### Task description
Transcribe every line from the top down to the line with "return Vector(((px - VX)", both ends included, but not the pictures.

### Supplied material
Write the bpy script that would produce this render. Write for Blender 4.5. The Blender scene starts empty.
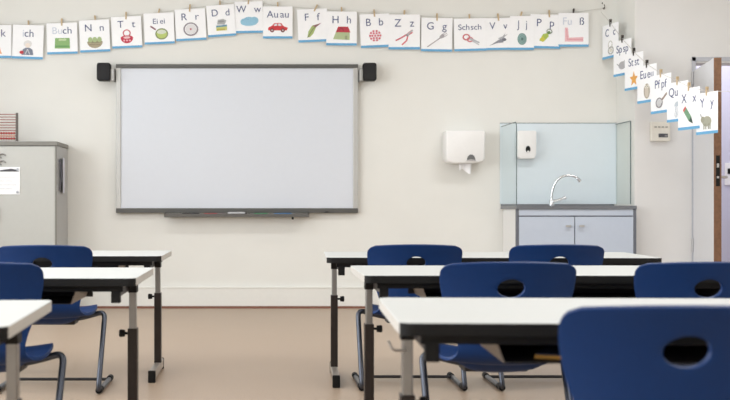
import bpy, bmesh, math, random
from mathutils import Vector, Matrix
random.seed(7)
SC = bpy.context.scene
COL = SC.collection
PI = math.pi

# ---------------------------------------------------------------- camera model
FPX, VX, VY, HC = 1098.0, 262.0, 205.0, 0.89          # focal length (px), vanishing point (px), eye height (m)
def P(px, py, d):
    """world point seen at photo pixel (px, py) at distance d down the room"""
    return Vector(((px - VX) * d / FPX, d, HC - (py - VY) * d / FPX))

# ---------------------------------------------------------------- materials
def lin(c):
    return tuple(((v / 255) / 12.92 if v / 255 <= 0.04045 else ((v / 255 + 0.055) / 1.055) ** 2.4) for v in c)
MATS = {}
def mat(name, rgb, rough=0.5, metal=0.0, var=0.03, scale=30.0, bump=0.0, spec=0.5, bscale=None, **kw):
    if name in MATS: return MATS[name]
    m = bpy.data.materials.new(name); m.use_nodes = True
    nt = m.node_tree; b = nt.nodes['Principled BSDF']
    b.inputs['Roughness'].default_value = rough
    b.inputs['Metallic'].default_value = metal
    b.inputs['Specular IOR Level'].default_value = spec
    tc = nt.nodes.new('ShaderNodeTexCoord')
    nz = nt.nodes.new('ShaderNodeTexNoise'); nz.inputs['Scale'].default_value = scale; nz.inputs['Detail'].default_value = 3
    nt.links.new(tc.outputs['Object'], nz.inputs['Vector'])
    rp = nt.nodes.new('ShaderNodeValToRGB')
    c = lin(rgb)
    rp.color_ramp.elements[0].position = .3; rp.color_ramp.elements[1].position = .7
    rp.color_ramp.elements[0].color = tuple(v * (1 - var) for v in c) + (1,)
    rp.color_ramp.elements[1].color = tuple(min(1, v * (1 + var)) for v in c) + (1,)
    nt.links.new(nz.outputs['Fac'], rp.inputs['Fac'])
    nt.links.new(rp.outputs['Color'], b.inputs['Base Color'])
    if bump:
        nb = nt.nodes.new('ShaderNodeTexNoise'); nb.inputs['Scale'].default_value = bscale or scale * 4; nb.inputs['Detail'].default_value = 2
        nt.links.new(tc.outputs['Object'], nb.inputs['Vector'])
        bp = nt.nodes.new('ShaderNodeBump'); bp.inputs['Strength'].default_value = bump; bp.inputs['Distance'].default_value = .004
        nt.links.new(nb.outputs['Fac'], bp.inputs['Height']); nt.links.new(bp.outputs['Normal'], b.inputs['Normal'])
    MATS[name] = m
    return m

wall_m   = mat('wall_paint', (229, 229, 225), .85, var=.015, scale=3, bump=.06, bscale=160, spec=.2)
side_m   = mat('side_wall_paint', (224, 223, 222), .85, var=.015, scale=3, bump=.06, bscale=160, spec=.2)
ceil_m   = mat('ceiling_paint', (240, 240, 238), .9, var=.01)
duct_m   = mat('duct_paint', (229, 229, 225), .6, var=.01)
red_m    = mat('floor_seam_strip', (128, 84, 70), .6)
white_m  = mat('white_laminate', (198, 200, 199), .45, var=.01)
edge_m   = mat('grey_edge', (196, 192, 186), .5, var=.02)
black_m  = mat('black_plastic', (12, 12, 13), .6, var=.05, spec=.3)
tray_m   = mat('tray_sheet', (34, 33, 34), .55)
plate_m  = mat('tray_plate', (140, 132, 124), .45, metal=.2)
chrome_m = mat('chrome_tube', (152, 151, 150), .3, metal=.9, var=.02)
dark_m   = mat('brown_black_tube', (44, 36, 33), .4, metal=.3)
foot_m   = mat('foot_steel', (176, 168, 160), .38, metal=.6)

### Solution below
Write the bpy script that would produce this render. Write for Blender 4.5. The Blender scene starts empty.
import bpy, bmesh, math, random
from mathutils import Vector, Matrix
random.seed(7)
SC = bpy.context.scene
COL = SC.collection
PI = math.pi

# ---------------------------------------------------------------- camera model
FPX, VX, VY, HC = 1098.0, 262.0, 205.0, 0.89          # focal length (px), vanishing point (px), eye height (m)
def P(px, py, d):
    """world point seen at photo pixel (px, py) at distance d down the room"""
    return Vector(((px - VX) * d / FPX, d, HC - (py - VY) * d / FPX))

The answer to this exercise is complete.